Data to process:
########

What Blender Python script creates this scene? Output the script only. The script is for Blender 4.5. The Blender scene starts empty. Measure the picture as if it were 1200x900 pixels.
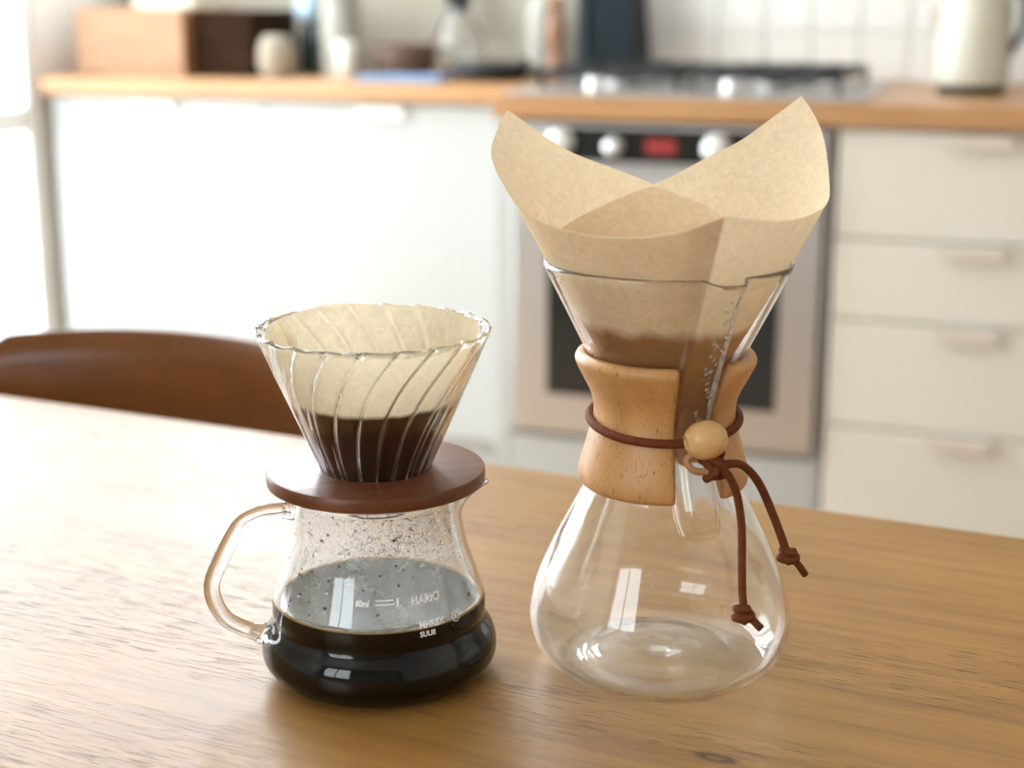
import bpy, bmesh, math, random
from mathutils import Vector, Matrix, noise
random.seed(7)
C = bpy.context.scene.collection
PI = math.pi
T = 0.76                                     # table top height
A19 = math.radians(19.5)                     # the kitchen is turned this much against the view
RM = Matrix.Rotation(-A19, 4, 'Z')
def K(u, v, z=0.0):                          # kitchen frame: u along the counter, v into the wall, v=0 at the oven front
    return RM @ Vector((u, 2.803 + v, z))

# ------------------------------------------------------------------ camera, world, lights, exposure
cam = bpy.data.objects.new('camera', bpy.data.cameras.new('camera')); C.objects.link(cam)
cam.location = (0, 0, 1.085); cam.rotation_euler = (math.radians(90 - 14.2), 0, 0)
cam.data.sensor_width = 36; cam.data.lens = 54; cam.data.clip_start = 0.02
cam.data.dof.use_dof = True; cam.data.dof.focus_distance = 0.742; cam.data.dof.aperture_fstop = 5.4
bpy.context.scene.camera = cam
w = bpy.data.worlds.new('world'); bpy.context.scene.world = w; w.use_nodes = True
w.node_tree.nodes['Background'].inputs[0].default_value = (0.85, 0.93, 1, 1)
w.node_tree.nodes['Background'].inputs[1].default_value = 3.0
vs = bpy.context.scene.view_settings
vs.view_transform = 'Standard'; vs.look = 'None'; vs.gamma = 1; vs.use_curve_mapping = False
vs.exposure = 0.14
cy = bpy.context.scene.cycles
cy.max_bounces = 20; cy.transmission_bounces = 20; cy.diffuse_bounces = 6; cy.glossy_bounces = 8; cy.transparent_max_bounces = 24; cy.sample_clamp_indirect = 20; cy.blur_glossy = 0.0
def area(name, loc, direction, sx, sy, radiance, col):
    L = bpy.data.lights.new(name, 'AREA'); L.shape = 'RECTANGLE'; L.size = sx; L.size_y = sy
    L.energy = radiance * PI * sx * sy; L.color = col
    o = bpy.data.objects.new(name, L); C.objects.link(o); o.location = loc
    o.rotation_euler = Vector(direction).to_track_quat('-Z', 'Y').to_euler()
    return o
uaxis = RM @ Vector((1, 0, 0)); vaxis = RM @ Vector((0, 1, 0))
area('daylight_door', K(-2.40, -0.60, 1.42), uaxis, 2.2, 2.65, 6.0, (0.92, 0.95, 1.0))
area('daylight_corner_window', K(-2.40, 0.475, 2.05), uaxis, 0.34, 1.55, 12.0, (0.90, 0.93, 1.0))
area('daylight_window', K(-1.985, 0.80, 2.05), -vaxis, 0.53, 1.5, 16.5, (0.90, 0.93, 1.0))
area('daylight_rear_window', K(-1.25, -5.12, 1.85), vaxis, 1.5, 1.5, 4.5, (0.92, 0.96, 1.0))

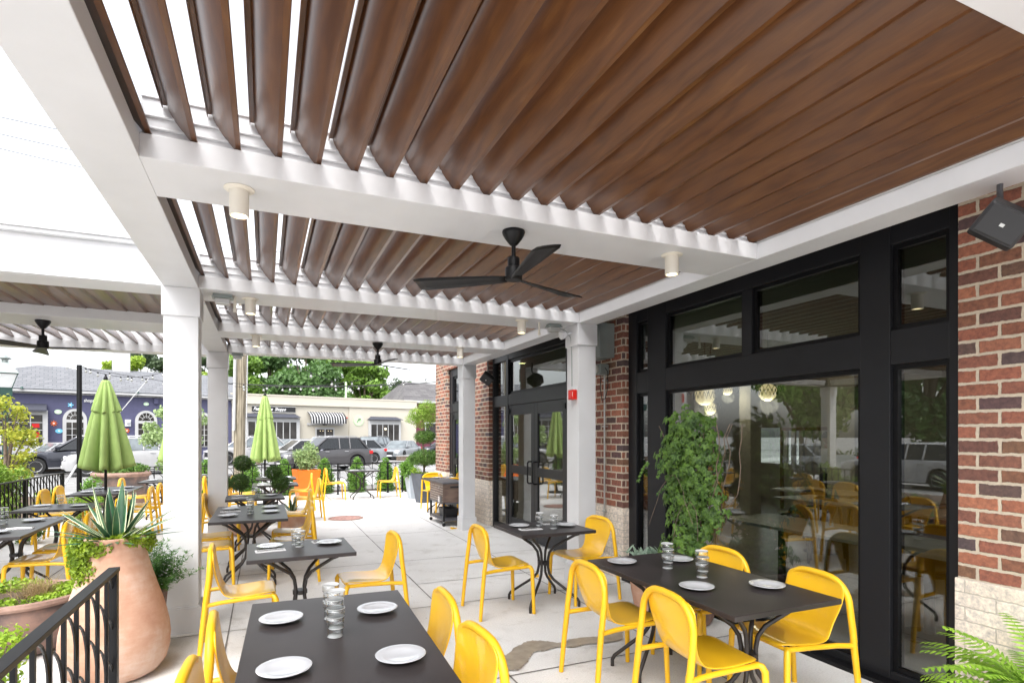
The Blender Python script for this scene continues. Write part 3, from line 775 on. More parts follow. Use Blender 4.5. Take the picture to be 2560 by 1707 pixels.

########

Problem statement:
Reproduce the data above in full, exactly as it is, with the pictures left out.

Expected answer:
What Blender Python script creates this scene? Output the script only. The script is for Blender 4.5. The Blender scene starts empty. Measure the picture as if it were 1200x900 pixels.
import bpy, bmesh, math, random
from mathutils import Vector, Matrix, noise
random.seed(7)
C = bpy.context.scene.collection
PI = math.pi
T = 0.76                                     # table top height
A19 = math.radians(19.5)                     # the kitchen is turned this much against the view
RM = Matrix.Rotation(-A19, 4, 'Z')
def K(u, v, z=0.0):                          # kitchen frame: u along the counter, v into the wall, v=0 at the oven front
    return RM @ Vector((u, 2.803 + v, z))

# ------------------------------------------------------------------ camera, world, lights, exposure
cam = bpy.data.objects.new('camera', bpy.data.cameras.new('camera')); C.objects.link(cam)
cam.location = (0, 0, 1.085); cam.rotation_euler = (math.radians(90 - 14.2), 0, 0)
cam.data.sensor_width = 36; cam.data.lens = 54; cam.data.clip_start = 0.02
cam.data.dof.use_dof = True; cam.data.dof.focus_distance = 0.742; cam.data.dof.aperture_fstop = 5.4
bpy.context.scene.camera = cam
w = bpy.data.worlds.new('world'); bpy.context.scene.world = w; w.use_nodes = True
w.node_tree.nodes['Background'].inputs[0].default_value = (0.85, 0.93, 1, 1)
w.node_tree.nodes['Background'].inputs[1].default_value = 3.0
vs = bpy.context.scene.view_settings
vs.view_transform = 'Standard'; vs.look = 'None'; vs.gamma = 1; vs.use_curve_mapping = False
vs.exposure = 0.14
cy = bpy.context.scene.cycles
cy.max_bounces = 20; cy.transmission_bounces = 20; cy.diffuse_bounces = 6; cy.glossy_bounces = 8; cy.transparent_max_bounces = 24; cy.sample_clamp_indirect = 20; cy.blur_glossy = 0.0
def area(name, loc, direction, sx, sy, radiance, col):
    L = bpy.data.lights.new(name, 'AREA'); L.shape = 'RECTANGLE'; L.size = sx; L.size_y = sy
    L.energy = radiance * PI * sx * sy; L.color = col
    o = bpy.data.objects.new(name, L); C.objects.link(o); o.location = loc
    o.rotation_euler = Vector(direction).to_track_quat('-Z', 'Y').to_euler()
    return o
uaxis = RM @ Vector((1, 0, 0)); vaxis = RM @ Vector((0, 1, 0))
area('daylight_door', K(-2.40, -0.60, 1.42), uaxis, 2.2, 2.65, 6.0, (0.92, 0.95, 1.0))
area('daylight_corner_window', K(-2.40, 0.475, 2.05), uaxis, 0.34, 1.55, 12.0, (0.90, 0.93, 1.0))
area('daylight_window', K(-1.985, 0.80, 2.05), -vaxis, 0.53, 1.5, 16.5, (0.90, 0.93, 1.0))
area('daylight_rear_window', K(-1.25, -5.12, 1.85), vaxis, 1.5, 1.5, 4.5, (0.92, 0.96, 1.0))

The Blender Python script for this scene continues. Write part 3, from line 775 on. More parts follow. Use Blender 4.5. Take the picture to be 2560 by 1707 pixels.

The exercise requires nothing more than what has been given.